ངོ་འཕྲད་བདེ་བའི་དྲ་འབྲེལ།

གཟའ་པ་སངས། ༢༠༢༤/༠༣/༢༩

Indonesia Swears In New Style Parliament - 2004-10-01


Indonesia's outgoing president, Megawati Sukarnoputri, has presided over the swearing-in of a new parliament. Some analysts say the new house will usher in a new era of democracy for Indonesia, but others are predicting legislative gridlock as Mrs. Megawati's successor grapples with a parliament his party does not control. Four hundred of the 550 legislators sworn in Friday are first-term members, and some observers are saying the new parliament, which will sit for five years, marks the final chapter in the era of the disgraced former president, Suharto.

The two parties that controlled the outgoing house - Golkar, which Mr. Suharto used to ensure his three-decade grip on power, and Mrs. Megawati's Indonesian Democratic Party of Struggle, which contained many allies-turned-opponents of Mr. Suharto - now control less than 50 percent of the members between them.

There are a raft of new parties, including the Democrat Party of the incoming president, Susilo Bambang Yudhoyono, and the Islamist Justice and Prosperity Party. For the first time since independence almost 60 years ago, the army has no guaranteed seats.

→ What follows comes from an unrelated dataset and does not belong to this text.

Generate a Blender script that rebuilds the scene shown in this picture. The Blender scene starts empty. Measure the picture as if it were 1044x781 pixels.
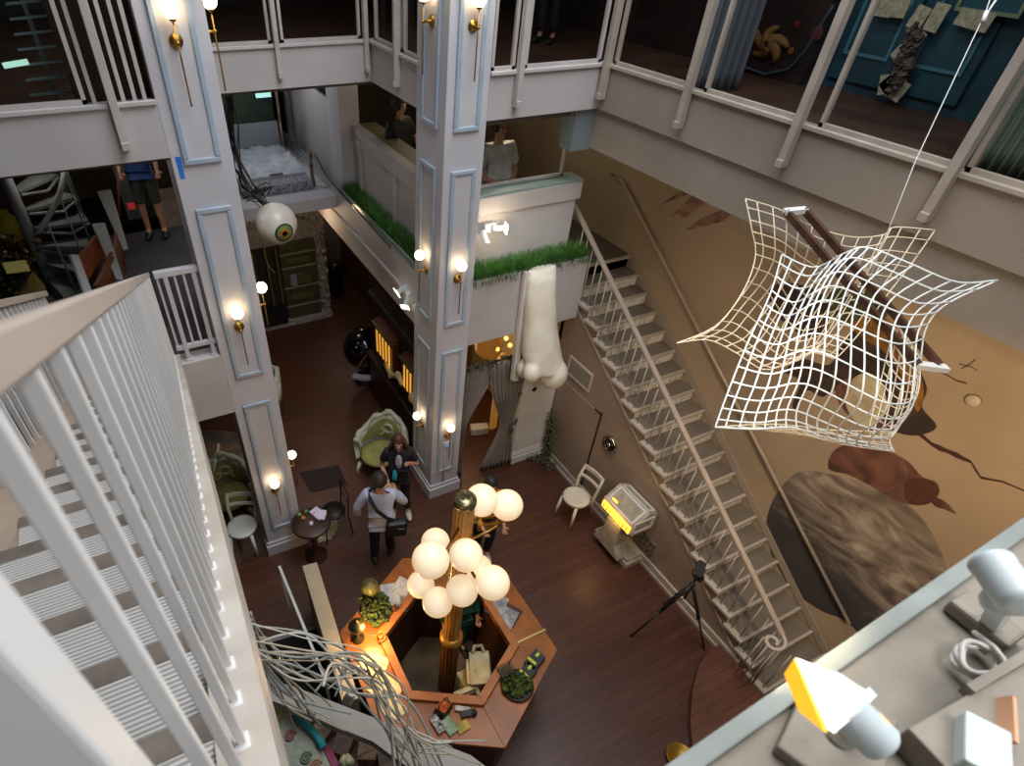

With his own Democrat Party also too small to control parliament, some observers foresee problems for Mr. Yudhoyono, who is known by his initials S.B.Y. But Landry Subianto of the Centre for Strategic and International Studies in Jakarta says it is possible parliament will be so divided it will be unable to stand up to the new president.

"In the beginning, actually I was so sure that S.B.Y. would have a bit of trouble with the parliament, but I think in the past few days, looking at how disorganized the current parliamentarians are now and also how S.B.Y. is gaining more and more support from the wider public, in my view I think he will not have as difficult situation as we ever predicted," he said.

The formal results of last month's presidential elections will be announced next week. Although Mr. Yudhoyono has an unassailable lead in the vote count, Mrs. Megawati has not yet conceded defeat.

Mr. Yudhoyono was not in parliament for the swearing in Friday. An aide said he has no business there until his victory is formally confirmed.

The new legislative and executive branches will have a broad range of pressing problems to address when the session gets under way: terrorism, endemic corruption, a stagnant economy, and huge government overspending on fuel subsidies. All of these demand almost immediate attention.

Indications are that Mr. Yudhoyono will end up with about 60-percent of the presidential vote, giving him a powerful direct mandate, but it remains to be seen if his minority position in parliament will allow him to deliver on the hopes of the electorate.